- What to produce: Retype the data that follows line by line, exactly, and leave its pictures out.
* start *
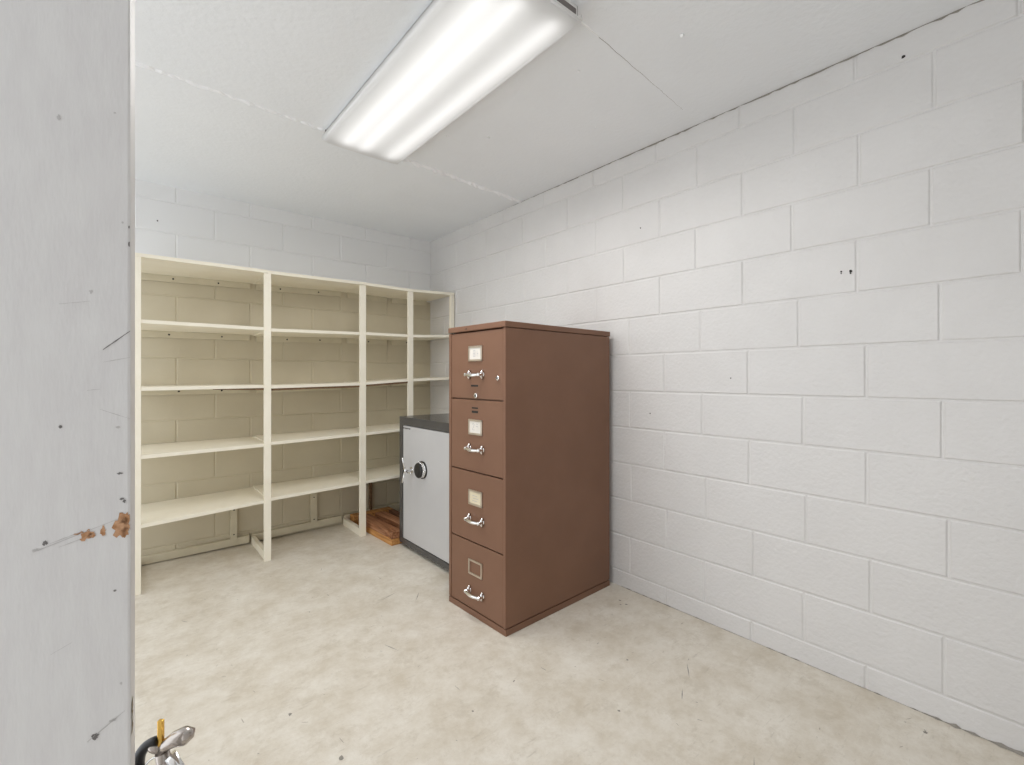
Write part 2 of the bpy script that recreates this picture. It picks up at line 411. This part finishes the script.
# bare wood chips by the latch side
blotch(0.0065, 1.0585, 0.0058, 0.0085, 1); blotch(0.0035, 1.0640, 0.0025, 0.006, 1); blotch(0.0040, 1.0535, 0.0025, 0.004, 1)
blotch(0.0290, 1.0560, 0.0042, 0.0038, 1); blotch(0.0255, 1.0545, 0.0022, 0.0022, 1)
blotch(0.0180, 1.0565, 0.0016, 0.0038, 1); blotch(0.0345, 1.0575, 0.0020, 0.0009, 1)
blotch(0.0530, 1.0540, 0.0014, 0.0020, 2); blotch(0.0585, 1.0495, 0.002, 0.001, 3)
stroke(0.060, 1.048, 0.008, 1.0655, 0.0005, 3); stroke(0.045, 1.049, 0.022, 1.056, 0.0004, 3); stroke(0.05, 1.053, 0.03, 1.0595, 0.0004, 3)
# knocks and scratches
stroke(0.0182, 1.2090, 0.0004, 1.2258, 0.0010, 2); stroke(0.0182, 1.1985, 0.0004, 1.2030, 0.0004, 3)
stroke(0.0200, 1.1590, 0.0004, 1.1500, 0.0004, 3); stroke(0.028, 1.175, 0.020, 1.176, 0.0004, 3); stroke(0.045, 1.245, 0.026, 1.249, 0.00035, 3)
blotch(0.0255, 1.2570, 0.0012, 0.0016, 3); blotch(0.044, 1.146, 0.0011, 0.0011, 2); blotch(0.0085, 1.1435, 0.0016, 0.0009, 3)
blotch(0.0072, 1.1040, 0.0018, 0.0009, 2); blotch(0.0062, 1.0820, 0.0013, 0.0010, 2); blotch(0.0045, 1.0800, 0.0011, 0.0013, 2)
blotch(0.0012, 1.3150, 0.0007, 0.0013, 2, 9, 0.2); blotch(0.0012, 1.3005, 0.0007, 0.0026, 2, 9, 0.2); blotch(0.0055, 1.318, 0.0007, 0.0010, 3)
blotch(0.045, 1.395, 0.0010, 0.0020, 3); blotch(0.0105, 1.41, 0.0008, 0.0008, 3)
stroke(0.050, 0.964, 0.037, 0.970, 0.00035, 3); blotch(0.0105, 1.005, 0.0009, 0.0009, 2); blotch(0.0065, 0.925, 0.0009, 0.0014, 3)
blotch(0.0230, 0.8870, 0.0022, 0.0024, 2); stroke(0.028, 0.8845, 0.004, 0.9005, 0.0010, 3); blotch(0.012, 0.8955, 0.0022, 0.0012, 3)
for t, z, l in ((0.034, 0.880, 0.012), (0.023, 0.876, 0.012), (0.012, 0.888, 0.010), (0.029, 1.20, 0.02), (0.027, 1.18, 0.02), (0.068, 1.18, 0.012)):
    stroke(t, z - l / 2, t + 0.0006, z + l / 2, 0.0005, 3, 6)
# rusty knocks on the free edge
for z in (0.9015, 0.8965, 0.8905, 0.884, 0.8785):
    r = 0.0022
    bm.faces.new([bm.verts.new(Vector(dp(-0.0004, z + r * 1.3 * math.sin(a) * random.uniform(0.6, 1.3), 0.008 + 0.007 * math.cos(a) * random.uniform(0.6, 1.3)))) for a in [k * math.pi / 4 for k in range(8)]]).material_index = 4
M_RUST = mat('edge_wear', (0.17, 0.13, 0.06), 0.8)
door = obj('door_1', bm, [M_DOOR, M_BARE, M_SCUFF_D, M_SCUFF, M_RUST])
struct(door)
# handle set on the far face, reaching past the free edge
def hp(u, v, d): return Vector((u, v, d))
bm = B()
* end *
- Output below:
Write part 2 of the bpy script that recreates this picture. It picks up at line 411. This part finishes the script.
# bare wood chips by the latch side
blotch(0.0065, 1.0585, 0.0058, 0.0085, 1); blotch(0.0035, 1.0640, 0.0025, 0.006, 1); blotch(0.0040, 1.0535, 0.0025, 0.004, 1)
blotch(0.0290, 1.0560, 0.0042, 0.0038, 1); blotch(0.0255, 1.0545, 0.0022, 0.0022, 1)
blotch(0.0180, 1.0565, 0.0016, 0.0038, 1); blotch(0.0345, 1.0575, 0.0020, 0.0009, 1)
blotch(0.0530, 1.0540, 0.0014, 0.0020, 2); blotch(0.0585, 1.0495, 0.002, 0.001, 3)
stroke(0.060, 1.048, 0.008, 1.0655, 0.0005, 3); stroke(0.045, 1.049, 0.022, 1.056, 0.0004, 3); stroke(0.05, 1.053, 0.03, 1.0595, 0.0004, 3)
# knocks and scratches
stroke(0.0182, 1.2090, 0.0004, 1.2258, 0.0010, 2); stroke(0.0182, 1.1985, 0.0004, 1.2030, 0.0004, 3)
stroke(0.0200, 1.1590, 0.0004, 1.1500, 0.0004, 3); stroke(0.028, 1.175, 0.020, 1.176, 0.0004, 3); stroke(0.045, 1.245, 0.026, 1.249, 0.00035, 3)
blotch(0.0255, 1.2570, 0.0012, 0.0016, 3); blotch(0.044, 1.146, 0.0011, 0.0011, 2); blotch(0.0085, 1.1435, 0.0016, 0.0009, 3)
blotch(0.0072, 1.1040, 0.0018, 0.0009, 2); blotch(0.0062, 1.0820, 0.0013, 0.0010, 2); blotch(0.0045, 1.0800, 0.0011, 0.0013, 2)
blotch(0.0012, 1.3150, 0.0007, 0.0013, 2, 9, 0.2); blotch(0.0012, 1.3005, 0.0007, 0.0026, 2, 9, 0.2); blotch(0.0055, 1.318, 0.0007, 0.0010, 3)
blotch(0.045, 1.395, 0.0010, 0.0020, 3); blotch(0.0105, 1.41, 0.0008, 0.0008, 3)
stroke(0.050, 0.964, 0.037, 0.970, 0.00035, 3); blotch(0.0105, 1.005, 0.0009, 0.0009, 2); blotch(0.0065, 0.925, 0.0009, 0.0014, 3)
blotch(0.0230, 0.8870, 0.0022, 0.0024, 2); stroke(0.028, 0.8845, 0.004, 0.9005, 0.0010, 3); blotch(0.012, 0.8955, 0.0022, 0.0012, 3)
for t, z, l in ((0.034, 0.880, 0.012), (0.023, 0.876, 0.012), (0.012, 0.888, 0.010), (0.029, 1.20, 0.02), (0.027, 1.18, 0.02), (0.068, 1.18, 0.012)):
    stroke(t, z - l / 2, t + 0.0006, z + l / 2, 0.0005, 3, 6)
# rusty knocks on the free edge
for z in (0.9015, 0.8965, 0.8905, 0.884, 0.8785):
    r = 0.0022
    bm.faces.new([bm.verts.new(Vector(dp(-0.0004, z + r * 1.3 * math.sin(a) * random.uniform(0.6, 1.3), 0.008 + 0.007 * math.cos(a) * random.uniform(0.6, 1.3)))) for a in [k * math.pi / 4 for k in range(8)]]).material_index = 4
M_RUST = mat('edge_wear', (0.17, 0.13, 0.06), 0.8)
door = obj('door_1', bm, [M_DOOR, M_BARE, M_SCUFF_D, M_SCUFF, M_RUST])
struct(door)
# handle set on the far face, reaching past the free edge
def hp(u, v, d): return Vector((u, v, d))
bm = B()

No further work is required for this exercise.